L'autre avantage de cette approche c'est qu'elle tient compte, à l'aide des écarts par rapport à l'entité prototypique, des différences syntaxiques entre les membres du même groupe. Nous avons vu que dans le deuxième groupe il y a des différences entre les verbes comme kâr kardan (travailler) et javâb dâdan (répondre). La théorie du prototype peut, très facilement, nous dire pourquoi: le premier verbe est plus proche du prototype que le deuxième, d'où la différence entre leurs comportements syntaxiques respectifs.
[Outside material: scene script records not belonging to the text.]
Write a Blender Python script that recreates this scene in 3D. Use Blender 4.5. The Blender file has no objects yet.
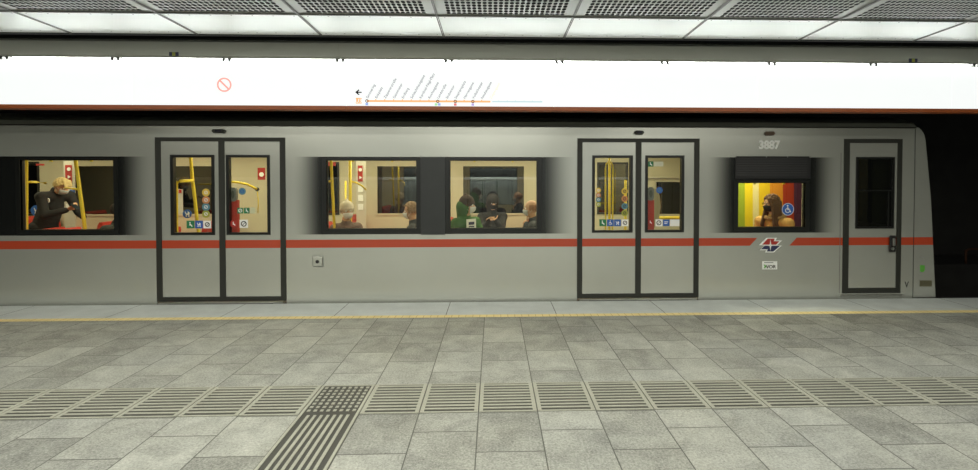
import bpy, bmesh, math, random
from mathutils import Vector, Matrix
random.seed(7)
S = bpy.context.scene
COL = S.collection
R = math.radians

# ------------------------------------------------------------------ camera, world, lights, exposure
EYE = 1.59
cam_d = bpy.data.cameras.new('camera')
cam = bpy.data.objects.new('camera', cam_d); COL.objects.link(cam)
cam.location = (0, 0, EYE)
cam.rotation_euler = (R(90 - 1.05), 0, R(-1.85))
cam_d.sensor_width = 36; cam_d.lens = 36 * 480 / 978
cam_d.shift_x = -20 / 978; cam_d.shift_y = -(235 - 185.3) / 978
cam_d.clip_end = 200
S.camera = cam
S.view_settings.view_transform = 'Standard'; S.view_settings.look = 'None'
S.view_settings.exposure = 0.0; S.view_settings.gamma = 1.0; S.view_settings.use_curve_mapping = False
W = bpy.data.worlds.new('world'); S.world = W; W.use_nodes = True
W.node_tree.nodes['Background'].inputs[0].default_value = (0.9, 1.0, 0.85, 1)
W.node_tree.nodes['Background'].inputs[1].default_value = 0.02

BAND_EMIT = 0.93
def area(name, loc, sx, sy, watts, color, rot=(0, 0, 0)):
    d = bpy.data.lights.new(name, 'AREA'); d.shape = 'RECTANGLE'; d.size = sx; d.size_y = sy
    d.energy = watts; d.color = color
    o = bpy.data.objects.new(name, d); COL.objects.link(o); o.location = loc; o.rotation_euler = rot
    return o
PLAT = (1.0, 0.98, 0.86)
# fluorescent rows of the platform hall, behind the photographer
for i, (x, y, w) in enumerate([(-4.6, 3.4, 30), (-.5, 3.4, 42), (3.8, 3.4, 22), (-5.2, 1.5, 56), (-.4, 1.5, 66), (4.8, 1.5, 54), (-5.2, -1.6, 80), (-.3, -1.6, 96), (4.8, -1.6, 76), (-4.6, -5, 90), (0, -5, 105), (4.6, -5, 86)]):
    area('platform_light', (x, y, 3.08), 4.0, 0.16, w, PLAT)
# tubes along the top of the lit band, under the grey cover over the platform edge
area('tube_light', (0, 5.492, 2.855), 13.0, 0.06, 112, (0.94, 1.0, 0.96), (R(-100), 0, 0))
# added unseen lamp that brightens the metal wall mirrored in the carriage
area('wall_fill_light', (0, -7.2, 2.2), 13.0, 0.3, 480, (0.86, 0.95, 1.0), (R(-115), 0, 0))
TRAIN_L = (1.0, 0.91, 0.64)
for x, w in [(-7.6, 15), (-5.3, 19), (-3.4, 18), (-1.6, 17), (0.1, 17), (1.9, 19)]:
    area('carriage_light', (x, 7.15, 2.13), 1.5, 0.14, w, TRAIN_L)
    area('carriage_light', (x, 7.95, 2.13), 1.5, 0.14, w * .6, TRAIN_L)
area('carriage_light', (3.65, 6.75, 2.13), 0.9, 0.3, 26, TRAIN_L)

# ------------------------------------------------------------------ helpers
_pf, _py, _pp = 480.0, R(1.85), R(1.05)
_fw = Vector((math.sin(_py) * math.cos(_pp), math.cos(_py) * math.cos(_pp), -math.sin(_pp)))
_rt = Vector((math.cos(_py), -math.sin(_py), 0)); _up = _rt.cross(_fw)
def at(px, py, Y):
    """x and z, in metres, of a measured point lying on the vertical plane at depth Y"""
    d = _fw + _rt * ((px - 509) / _pf) - _up * ((py - 185.3) / _pf)
    t = Y / d.y
    return d.x * t, EYE + d.z * t
def X(px, Y, py=190): return at(px, py, Y)[0]
def Z(py, Y, px=493): return at(px, py, Y)[1]

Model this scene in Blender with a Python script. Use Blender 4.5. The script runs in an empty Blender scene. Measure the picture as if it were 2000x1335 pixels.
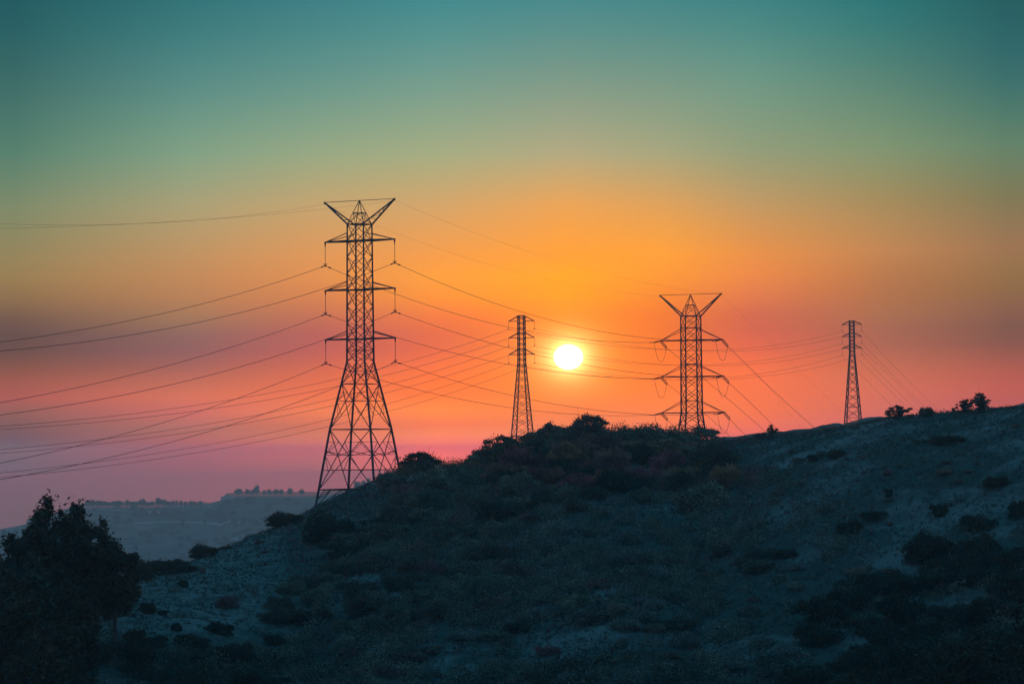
import bpy, math, random
import numpy as np
from mathutils import Vector, Matrix
rng = np.random.default_rng(7); random.seed(7)
R = math.radians
SC = bpy.context.scene
# ------------------------------------------------------------------ camera
F = 5000.0            # focal length in photograph pixels (2000 wide)
HOR = 880.0; ROLL = 0.5
PITCH = math.atan((HOR-667.5)/F)
cam_d = bpy.data.cameras.new("camera"); cam = bpy.data.objects.new("camera", cam_d)
SC.collection.objects.link(cam)
cam_d.sensor_width = 36; cam_d.lens = 36*F/2000; cam_d.clip_start = 1; cam_d.clip_end = 100000
CM = Matrix.Rotation(math.pi/2+PITCH, 4, 'X') @ Matrix.Rotation(R(-ROLL), 4, 'Z')
cam.matrix_world = CM
SC.camera = cam
CR = np.array(CM.to_3x3())
def P(u, v, d):
    """world point seen at photograph pixel (u,v) whose distance north is d"""
    k = CR @ np.array([(u-1000)/F, -(v-667.5)/F, -1.0])
    return k*(d/k[1])
def PX(p):
    k = CR.T @ np.array(p, float)
    return 1000+F*k[0]/-k[2], 667.5-F*k[1]/-k[2]
# ------------------------------------------------------------------ sun and sky
sd = P(1110, 697, 1.0); sd /= np.linalg.norm(sd)
SUN_AZ = math.atan2(sd[0], sd[1]); SUN_EL = math.asin(sd[2])
sun_d = bpy.data.lights.new("sun", 'SUN'); sun_d.energy = 1.05; sun_d.angle = R(0.6)
sun_d.color = (1.0, 0.22, 0.07)
sun = bpy.data.objects.new("sun", sun_d); SC.collection.objects.link(sun)
sun.rotation_euler = Vector(-sd).to_track_quat('-Z', 'Y').to_euler()
SC.view_settings.view_transform = 'Standard'; SC.view_settings.look = 'None'
SC.view_settings.exposure = 0; SC.view_settings.gamma = 1; SC.view_settings.use_curve_mapping = False
SC.cycles.use_denoising = True
SC.cycles.max_bounces = 5; SC.cycles.volume_bounces = 0; SC.cycles.transparent_max_bounces = 8
SC.cycles.sample_clamp_indirect = 2

def lin(c):
    c = np.array(c, float)/255
    return np.where(c <= 0.04045, c/12.92, ((c+0.055)/1.055)**2.4)
SKYV = [0, 150, 300, 400, 500, 560, 620, 670, 720, 770, 830, 855, 880, 905]
SKY = {  # columns of sky seen at photograph x, colours at the heights of SKYV
 30: [(34, 92, 98),(61, 108, 104),(90, 130, 112),(126, 138, 106),(150, 132, 92),(150, 121, 84),(122, 95, 82),(108, 83, 80),(140, 89, 81),(170, 95, 90),(132, 95, 98),(122, 92, 101),(112, 90, 104),(102, 88, 108)],
 370: [(54, 116, 120),(87, 138, 132),(130, 160, 132),(170, 160, 120),(192, 146, 98),(190, 134, 92),(164, 120, 94),(146, 102, 98),(172, 104, 94),(212, 116, 98),(186, 112, 105),(175, 109, 109),(164, 106, 113),(152, 102, 115)],
 620: [(64, 128, 131),(102, 149, 138),(152, 168, 132),(196, 164, 114),(224, 152, 90),(222, 140, 84),(198, 116, 90),(190, 102, 94),(214, 110, 88),(238, 120, 86),(216, 123, 98),(206, 122, 103),(196, 120, 108),(178, 112, 112)],
 850: [(70, 138, 141),(115, 156, 142),(165, 172, 132),(212, 166, 108),(250, 160, 78),(255, 156, 67),(246, 128, 74),(234, 114, 80),(254, 122, 74),(255, 130, 70),(251, 133, 82),(246, 132, 89),(241, 130, 96),(228, 122, 102)],
 1110: [(76, 138, 138),(125, 154, 136),(180, 170, 130),(236, 166, 90),(255, 164, 62),(255, 166, 54),(255, 160, 52),(255, 158, 54),(255, 156, 54),(255, 152, 54),(248, 135, 60),(243, 132, 65),(238, 128, 70),(233, 121, 75)],
 1300: [(72, 135, 135),(119, 152, 134),(168, 166, 126),(222, 162, 94),(255, 160, 64),(252, 146, 62),(246, 126, 62),(250, 124, 62),(255, 128, 60),(255, 132, 62),(250, 131, 74),(245, 131, 81),(240, 130, 88),(234, 126, 90)],
 1470: [(66, 131, 131),(108, 150, 132),(150, 158, 122),(196, 154, 100),(236, 146, 76),(232, 132, 78),(214, 110, 82),(224, 108, 82),(248, 118, 78),(250, 122, 82),(238, 118, 94),(234, 116, 96),(230, 114, 98),(225, 105, 100)],
 1730: [(48, 117, 117),(88, 132, 118),(132, 148, 112),(168, 140, 94),(194, 132, 84),(182, 119, 80),(172, 111, 84),(174, 105, 88),(200, 111, 88),(212, 112, 95),(204, 110, 102),(197, 104, 105),(190, 98, 108),(185, 96, 110)],
 1970: [(30, 95, 97),(61, 112, 108),(106, 130, 104),(136, 122, 88),(156, 116, 82),(146, 108, 76),(136, 95, 80),(140, 91, 82),(176, 95, 84),(190, 98, 92),(170, 92, 100),(160, 90, 102),(150, 88, 105),(145, 86, 108)],
}
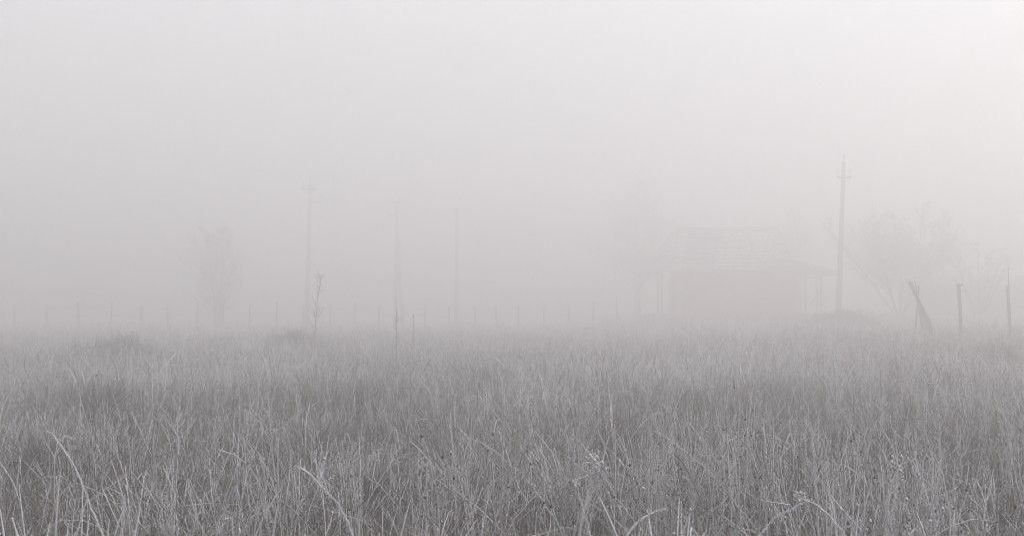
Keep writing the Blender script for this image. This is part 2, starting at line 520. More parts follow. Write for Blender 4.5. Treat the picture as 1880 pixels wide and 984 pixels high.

Qui plus est, ce n'est que de cette manière qu'on peut avoir une analyse cohérente des différences entre deux extrémités du continuum formé par des séquences substantif-verbe. Autrement dit, il est plus facile d'expliquer la différence entre les deux extrémités du continuum constitué par les verbes composés en ayant recours à la théorie du prototype qu'en se basant sur les théories traditionnelles.